— Description of the task —
Gather all lines with the word "Treat" in them.
━━ Records
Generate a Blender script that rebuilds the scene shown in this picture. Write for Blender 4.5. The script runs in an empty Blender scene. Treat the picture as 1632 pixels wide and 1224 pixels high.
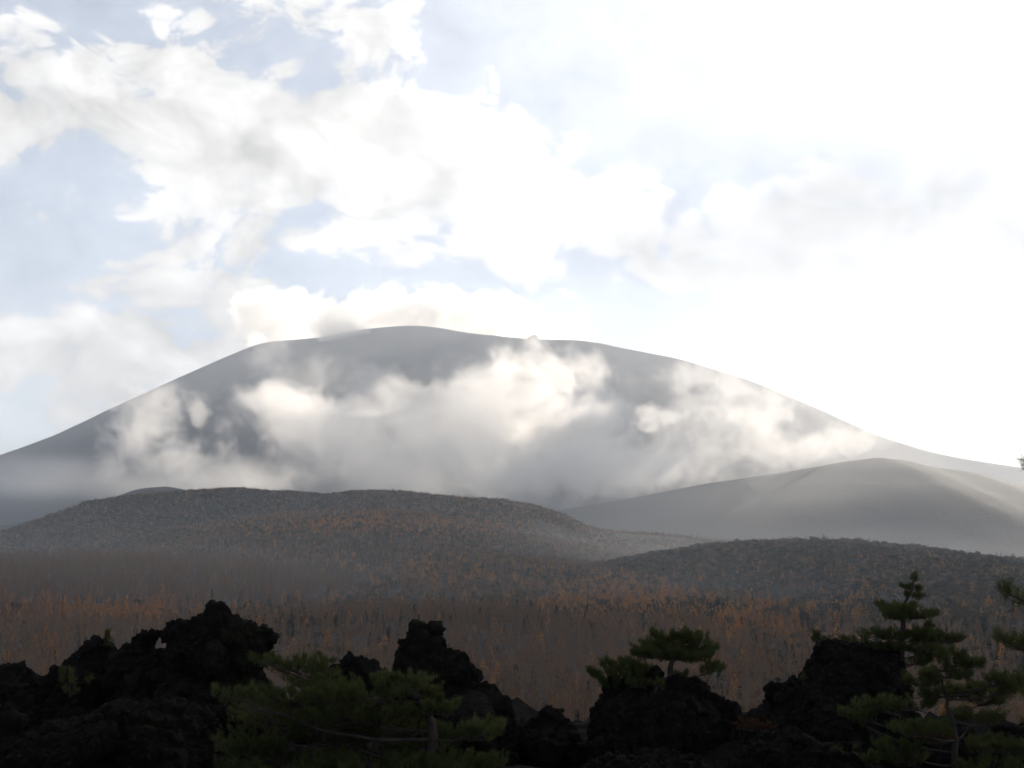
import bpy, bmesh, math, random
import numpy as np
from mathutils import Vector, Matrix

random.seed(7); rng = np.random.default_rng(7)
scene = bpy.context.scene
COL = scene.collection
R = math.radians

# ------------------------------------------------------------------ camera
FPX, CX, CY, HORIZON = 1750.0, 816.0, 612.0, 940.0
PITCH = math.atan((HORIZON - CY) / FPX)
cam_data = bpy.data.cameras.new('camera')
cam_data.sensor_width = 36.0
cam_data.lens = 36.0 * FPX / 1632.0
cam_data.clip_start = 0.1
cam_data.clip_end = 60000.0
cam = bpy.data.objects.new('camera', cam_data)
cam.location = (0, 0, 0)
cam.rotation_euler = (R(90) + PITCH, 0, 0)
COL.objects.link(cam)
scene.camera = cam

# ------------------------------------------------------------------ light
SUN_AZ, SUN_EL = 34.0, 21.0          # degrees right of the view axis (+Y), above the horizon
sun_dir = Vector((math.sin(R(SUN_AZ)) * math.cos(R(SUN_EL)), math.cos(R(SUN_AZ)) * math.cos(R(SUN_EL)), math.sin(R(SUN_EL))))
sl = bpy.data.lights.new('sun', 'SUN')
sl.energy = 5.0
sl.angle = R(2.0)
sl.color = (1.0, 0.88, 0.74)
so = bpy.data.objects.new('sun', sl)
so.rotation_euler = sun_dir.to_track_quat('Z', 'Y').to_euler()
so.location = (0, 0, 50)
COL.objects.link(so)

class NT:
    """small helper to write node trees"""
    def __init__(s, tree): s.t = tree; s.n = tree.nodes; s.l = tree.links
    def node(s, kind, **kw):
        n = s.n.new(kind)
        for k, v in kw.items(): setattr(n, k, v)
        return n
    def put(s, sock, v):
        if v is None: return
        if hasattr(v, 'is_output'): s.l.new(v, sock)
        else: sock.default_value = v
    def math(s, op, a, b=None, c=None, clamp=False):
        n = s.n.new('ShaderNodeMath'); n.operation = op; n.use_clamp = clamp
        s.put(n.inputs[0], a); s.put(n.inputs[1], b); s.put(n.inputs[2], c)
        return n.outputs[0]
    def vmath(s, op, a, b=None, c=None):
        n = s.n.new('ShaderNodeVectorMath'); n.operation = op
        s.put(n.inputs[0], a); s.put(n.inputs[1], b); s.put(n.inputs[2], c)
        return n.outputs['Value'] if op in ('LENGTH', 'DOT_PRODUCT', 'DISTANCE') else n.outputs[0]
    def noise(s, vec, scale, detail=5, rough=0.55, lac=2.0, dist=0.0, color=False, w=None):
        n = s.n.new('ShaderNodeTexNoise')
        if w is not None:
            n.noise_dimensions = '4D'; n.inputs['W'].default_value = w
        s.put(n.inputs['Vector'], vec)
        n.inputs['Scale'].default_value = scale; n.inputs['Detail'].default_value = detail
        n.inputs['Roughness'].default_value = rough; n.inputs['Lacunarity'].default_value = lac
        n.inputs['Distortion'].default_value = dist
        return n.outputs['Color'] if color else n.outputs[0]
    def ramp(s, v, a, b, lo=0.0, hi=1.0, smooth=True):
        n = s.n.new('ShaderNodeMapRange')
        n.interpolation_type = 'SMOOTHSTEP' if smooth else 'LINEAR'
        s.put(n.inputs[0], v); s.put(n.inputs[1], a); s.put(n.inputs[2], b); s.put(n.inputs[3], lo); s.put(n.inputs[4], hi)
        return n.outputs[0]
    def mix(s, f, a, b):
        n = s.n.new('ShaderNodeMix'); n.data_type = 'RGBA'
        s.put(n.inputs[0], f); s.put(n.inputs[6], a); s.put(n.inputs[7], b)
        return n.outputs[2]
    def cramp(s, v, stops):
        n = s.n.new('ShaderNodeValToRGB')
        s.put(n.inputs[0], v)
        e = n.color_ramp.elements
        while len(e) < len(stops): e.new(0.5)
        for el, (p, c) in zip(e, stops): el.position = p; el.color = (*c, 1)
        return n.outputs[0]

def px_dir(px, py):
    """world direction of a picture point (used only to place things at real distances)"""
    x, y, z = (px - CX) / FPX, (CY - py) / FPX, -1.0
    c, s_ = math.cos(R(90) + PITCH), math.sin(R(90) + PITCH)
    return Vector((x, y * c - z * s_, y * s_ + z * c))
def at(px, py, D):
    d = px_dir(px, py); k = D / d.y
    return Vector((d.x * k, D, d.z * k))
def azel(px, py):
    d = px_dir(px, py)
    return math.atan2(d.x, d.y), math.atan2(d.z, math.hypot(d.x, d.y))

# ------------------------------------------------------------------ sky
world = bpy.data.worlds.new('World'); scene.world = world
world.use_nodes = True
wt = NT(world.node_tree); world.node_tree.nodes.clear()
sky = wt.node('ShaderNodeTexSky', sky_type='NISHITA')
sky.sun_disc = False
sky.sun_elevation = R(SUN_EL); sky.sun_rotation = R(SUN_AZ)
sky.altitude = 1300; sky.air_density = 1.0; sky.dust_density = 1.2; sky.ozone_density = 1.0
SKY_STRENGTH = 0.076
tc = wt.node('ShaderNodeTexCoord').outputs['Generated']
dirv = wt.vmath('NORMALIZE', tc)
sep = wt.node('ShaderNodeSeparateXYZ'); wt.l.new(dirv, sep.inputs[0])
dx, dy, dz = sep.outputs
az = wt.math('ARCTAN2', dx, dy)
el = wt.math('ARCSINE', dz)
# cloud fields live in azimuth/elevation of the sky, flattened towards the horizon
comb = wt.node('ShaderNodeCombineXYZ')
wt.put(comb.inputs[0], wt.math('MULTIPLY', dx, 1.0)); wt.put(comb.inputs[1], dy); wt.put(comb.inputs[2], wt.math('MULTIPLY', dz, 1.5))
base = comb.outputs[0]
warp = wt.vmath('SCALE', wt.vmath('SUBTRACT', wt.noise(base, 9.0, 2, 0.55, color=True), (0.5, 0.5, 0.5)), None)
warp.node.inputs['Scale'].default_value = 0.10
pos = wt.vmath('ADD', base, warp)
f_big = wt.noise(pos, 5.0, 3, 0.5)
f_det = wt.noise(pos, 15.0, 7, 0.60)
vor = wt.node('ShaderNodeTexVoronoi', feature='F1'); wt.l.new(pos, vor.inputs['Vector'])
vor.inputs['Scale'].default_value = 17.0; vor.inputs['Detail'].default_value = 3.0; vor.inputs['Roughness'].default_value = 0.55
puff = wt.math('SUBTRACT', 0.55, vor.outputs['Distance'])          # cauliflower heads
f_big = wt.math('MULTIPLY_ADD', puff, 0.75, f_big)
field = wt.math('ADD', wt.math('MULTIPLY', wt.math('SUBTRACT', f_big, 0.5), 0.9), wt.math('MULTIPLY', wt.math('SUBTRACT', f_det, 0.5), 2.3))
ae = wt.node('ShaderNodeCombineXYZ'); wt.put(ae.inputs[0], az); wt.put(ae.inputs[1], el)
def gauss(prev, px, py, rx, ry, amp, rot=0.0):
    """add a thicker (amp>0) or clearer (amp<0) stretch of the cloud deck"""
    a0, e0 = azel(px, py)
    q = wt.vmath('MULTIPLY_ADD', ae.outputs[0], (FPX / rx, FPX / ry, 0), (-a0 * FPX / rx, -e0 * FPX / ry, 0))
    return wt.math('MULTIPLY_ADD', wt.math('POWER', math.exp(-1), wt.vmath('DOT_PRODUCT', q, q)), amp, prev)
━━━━
━━ Records
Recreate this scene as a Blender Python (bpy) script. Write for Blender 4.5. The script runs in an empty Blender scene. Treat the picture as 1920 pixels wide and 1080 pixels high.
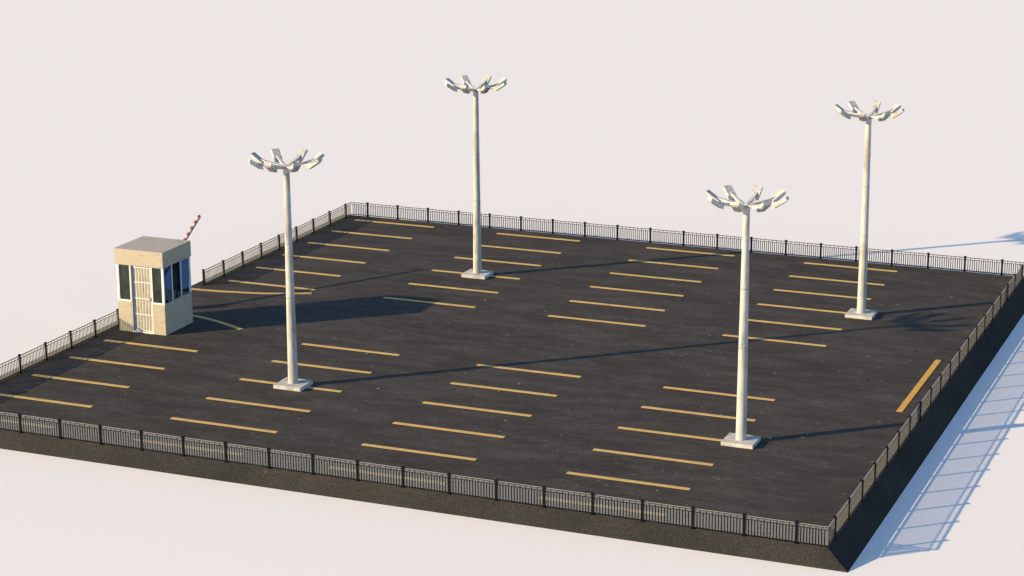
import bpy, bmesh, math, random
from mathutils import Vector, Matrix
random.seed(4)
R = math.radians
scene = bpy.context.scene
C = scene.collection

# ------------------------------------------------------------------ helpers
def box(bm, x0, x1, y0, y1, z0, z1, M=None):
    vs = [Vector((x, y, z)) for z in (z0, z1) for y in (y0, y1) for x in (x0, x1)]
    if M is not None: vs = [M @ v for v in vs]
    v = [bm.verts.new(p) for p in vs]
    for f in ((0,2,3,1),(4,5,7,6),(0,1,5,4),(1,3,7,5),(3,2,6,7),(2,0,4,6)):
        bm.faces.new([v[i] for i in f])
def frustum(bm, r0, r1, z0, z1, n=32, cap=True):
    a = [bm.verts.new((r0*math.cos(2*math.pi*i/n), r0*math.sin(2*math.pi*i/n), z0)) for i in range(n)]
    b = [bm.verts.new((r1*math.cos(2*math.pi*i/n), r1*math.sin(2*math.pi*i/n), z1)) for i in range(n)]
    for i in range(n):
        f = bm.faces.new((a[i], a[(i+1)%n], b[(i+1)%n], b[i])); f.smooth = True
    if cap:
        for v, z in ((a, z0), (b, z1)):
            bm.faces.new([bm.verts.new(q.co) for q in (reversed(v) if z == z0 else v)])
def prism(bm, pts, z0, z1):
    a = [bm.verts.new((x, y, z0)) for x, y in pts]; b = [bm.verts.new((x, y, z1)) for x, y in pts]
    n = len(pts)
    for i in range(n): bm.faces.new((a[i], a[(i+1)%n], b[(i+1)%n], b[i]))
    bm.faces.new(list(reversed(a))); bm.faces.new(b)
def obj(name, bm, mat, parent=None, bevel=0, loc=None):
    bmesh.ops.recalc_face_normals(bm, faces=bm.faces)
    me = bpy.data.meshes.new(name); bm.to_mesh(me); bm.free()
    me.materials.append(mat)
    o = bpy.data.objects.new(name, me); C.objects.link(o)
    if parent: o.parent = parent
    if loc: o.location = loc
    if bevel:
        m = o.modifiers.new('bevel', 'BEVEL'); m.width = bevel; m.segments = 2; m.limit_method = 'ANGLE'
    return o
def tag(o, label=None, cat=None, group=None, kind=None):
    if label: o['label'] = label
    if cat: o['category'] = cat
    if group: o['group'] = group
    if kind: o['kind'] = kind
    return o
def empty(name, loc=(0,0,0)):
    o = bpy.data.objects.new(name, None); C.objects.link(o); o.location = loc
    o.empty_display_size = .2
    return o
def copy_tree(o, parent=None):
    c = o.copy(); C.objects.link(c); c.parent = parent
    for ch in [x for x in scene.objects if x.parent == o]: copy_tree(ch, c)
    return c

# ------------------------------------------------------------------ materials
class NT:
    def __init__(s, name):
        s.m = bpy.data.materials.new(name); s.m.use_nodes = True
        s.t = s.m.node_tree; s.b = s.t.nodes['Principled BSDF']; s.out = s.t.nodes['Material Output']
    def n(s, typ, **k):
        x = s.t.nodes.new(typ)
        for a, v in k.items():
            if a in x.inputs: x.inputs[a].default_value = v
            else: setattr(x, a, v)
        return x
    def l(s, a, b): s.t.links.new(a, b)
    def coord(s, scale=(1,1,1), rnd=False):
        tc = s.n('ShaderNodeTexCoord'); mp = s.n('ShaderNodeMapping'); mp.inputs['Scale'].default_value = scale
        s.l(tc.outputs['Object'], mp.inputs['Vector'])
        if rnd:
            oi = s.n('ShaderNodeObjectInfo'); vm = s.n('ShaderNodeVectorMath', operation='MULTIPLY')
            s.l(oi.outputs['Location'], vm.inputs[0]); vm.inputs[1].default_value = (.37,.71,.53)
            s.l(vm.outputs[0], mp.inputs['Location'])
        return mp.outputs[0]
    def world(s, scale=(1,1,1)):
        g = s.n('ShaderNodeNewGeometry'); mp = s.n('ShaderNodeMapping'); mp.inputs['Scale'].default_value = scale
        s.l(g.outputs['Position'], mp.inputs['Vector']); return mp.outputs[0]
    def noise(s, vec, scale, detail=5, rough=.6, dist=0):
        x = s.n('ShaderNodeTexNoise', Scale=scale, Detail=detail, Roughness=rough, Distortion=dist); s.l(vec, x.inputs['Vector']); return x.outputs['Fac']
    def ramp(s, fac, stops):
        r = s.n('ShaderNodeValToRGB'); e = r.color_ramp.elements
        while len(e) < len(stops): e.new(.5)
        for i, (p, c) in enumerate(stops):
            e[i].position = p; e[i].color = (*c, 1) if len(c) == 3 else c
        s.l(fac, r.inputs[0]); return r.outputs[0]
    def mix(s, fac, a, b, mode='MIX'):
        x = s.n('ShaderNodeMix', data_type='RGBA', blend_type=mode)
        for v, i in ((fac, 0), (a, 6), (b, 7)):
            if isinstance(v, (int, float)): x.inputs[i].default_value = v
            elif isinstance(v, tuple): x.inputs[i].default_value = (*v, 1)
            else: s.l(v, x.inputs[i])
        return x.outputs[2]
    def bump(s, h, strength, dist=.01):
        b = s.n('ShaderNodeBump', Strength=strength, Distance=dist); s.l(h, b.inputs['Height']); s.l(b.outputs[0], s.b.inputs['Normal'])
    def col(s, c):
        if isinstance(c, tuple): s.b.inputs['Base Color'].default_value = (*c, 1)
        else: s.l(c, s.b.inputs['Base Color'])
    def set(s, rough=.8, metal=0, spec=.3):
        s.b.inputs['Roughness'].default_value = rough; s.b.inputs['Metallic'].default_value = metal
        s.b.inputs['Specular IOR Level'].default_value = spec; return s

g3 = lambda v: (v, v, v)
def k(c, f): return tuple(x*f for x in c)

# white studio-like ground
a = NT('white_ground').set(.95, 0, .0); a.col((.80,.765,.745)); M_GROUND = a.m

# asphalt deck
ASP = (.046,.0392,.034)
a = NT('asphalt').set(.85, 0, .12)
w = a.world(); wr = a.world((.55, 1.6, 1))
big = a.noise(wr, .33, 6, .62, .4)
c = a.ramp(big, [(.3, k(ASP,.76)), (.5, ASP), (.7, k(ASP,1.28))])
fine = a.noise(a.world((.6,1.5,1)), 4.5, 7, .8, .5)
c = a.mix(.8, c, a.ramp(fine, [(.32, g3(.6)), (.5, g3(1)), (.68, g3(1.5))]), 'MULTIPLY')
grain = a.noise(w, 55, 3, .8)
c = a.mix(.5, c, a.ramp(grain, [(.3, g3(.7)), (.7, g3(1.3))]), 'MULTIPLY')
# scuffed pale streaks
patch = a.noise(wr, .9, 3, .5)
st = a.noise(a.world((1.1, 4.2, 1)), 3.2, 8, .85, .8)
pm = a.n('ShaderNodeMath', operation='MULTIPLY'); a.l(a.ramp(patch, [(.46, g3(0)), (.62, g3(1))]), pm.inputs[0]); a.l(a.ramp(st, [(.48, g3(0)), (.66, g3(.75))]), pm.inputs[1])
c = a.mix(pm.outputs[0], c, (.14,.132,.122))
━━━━
━━ Records
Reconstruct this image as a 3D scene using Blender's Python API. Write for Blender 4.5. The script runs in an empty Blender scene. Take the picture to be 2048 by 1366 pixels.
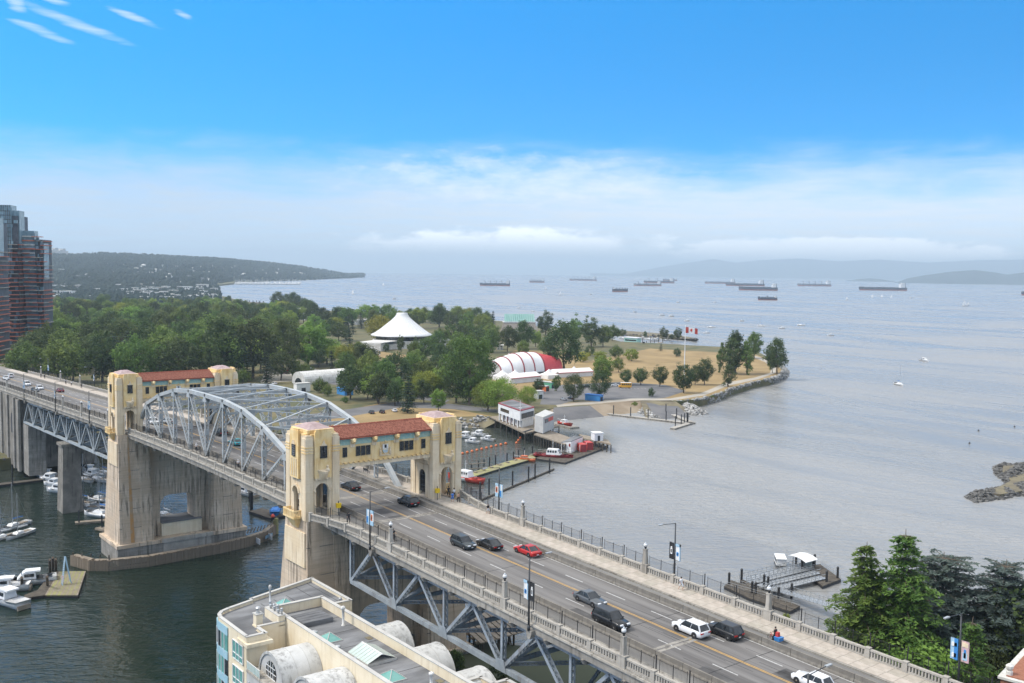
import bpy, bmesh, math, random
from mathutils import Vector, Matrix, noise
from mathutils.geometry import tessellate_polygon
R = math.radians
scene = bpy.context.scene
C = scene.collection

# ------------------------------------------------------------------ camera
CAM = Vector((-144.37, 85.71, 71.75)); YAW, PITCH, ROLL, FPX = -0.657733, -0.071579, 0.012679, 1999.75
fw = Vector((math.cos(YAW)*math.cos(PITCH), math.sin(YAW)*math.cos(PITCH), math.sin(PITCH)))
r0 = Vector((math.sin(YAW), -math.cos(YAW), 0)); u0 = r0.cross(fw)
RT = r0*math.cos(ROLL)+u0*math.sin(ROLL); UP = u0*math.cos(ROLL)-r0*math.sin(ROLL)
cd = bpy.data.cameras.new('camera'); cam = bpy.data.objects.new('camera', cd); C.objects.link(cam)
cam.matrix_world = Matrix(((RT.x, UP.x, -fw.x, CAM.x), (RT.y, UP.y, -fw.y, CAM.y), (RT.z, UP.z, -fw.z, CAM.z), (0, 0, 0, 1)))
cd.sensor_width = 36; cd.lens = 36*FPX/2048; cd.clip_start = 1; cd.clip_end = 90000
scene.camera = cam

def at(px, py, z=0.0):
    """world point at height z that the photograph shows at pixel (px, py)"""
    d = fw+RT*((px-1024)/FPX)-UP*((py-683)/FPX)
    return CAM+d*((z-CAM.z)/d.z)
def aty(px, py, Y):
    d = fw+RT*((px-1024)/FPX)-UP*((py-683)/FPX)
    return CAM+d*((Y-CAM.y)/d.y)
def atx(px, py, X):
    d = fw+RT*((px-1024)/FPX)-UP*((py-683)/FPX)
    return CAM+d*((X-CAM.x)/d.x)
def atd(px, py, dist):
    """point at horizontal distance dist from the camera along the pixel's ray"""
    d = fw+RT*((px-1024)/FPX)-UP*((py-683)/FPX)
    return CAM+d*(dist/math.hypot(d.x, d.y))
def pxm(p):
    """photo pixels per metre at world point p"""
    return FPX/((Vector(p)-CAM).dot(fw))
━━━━
— Output for this exercise —
Generate a Blender script that rebuilds the scene shown in this picture. Write for Blender 4.5. The script runs in an empty Blender scene. Treat the picture as 1632 pixels wide and 1224 pixels high.
Recreate this scene as a Blender Python (bpy) script. Write for Blender 4.5. The script runs in an empty Blender scene. Treat the picture as 1920 pixels wide and 1080 pixels high.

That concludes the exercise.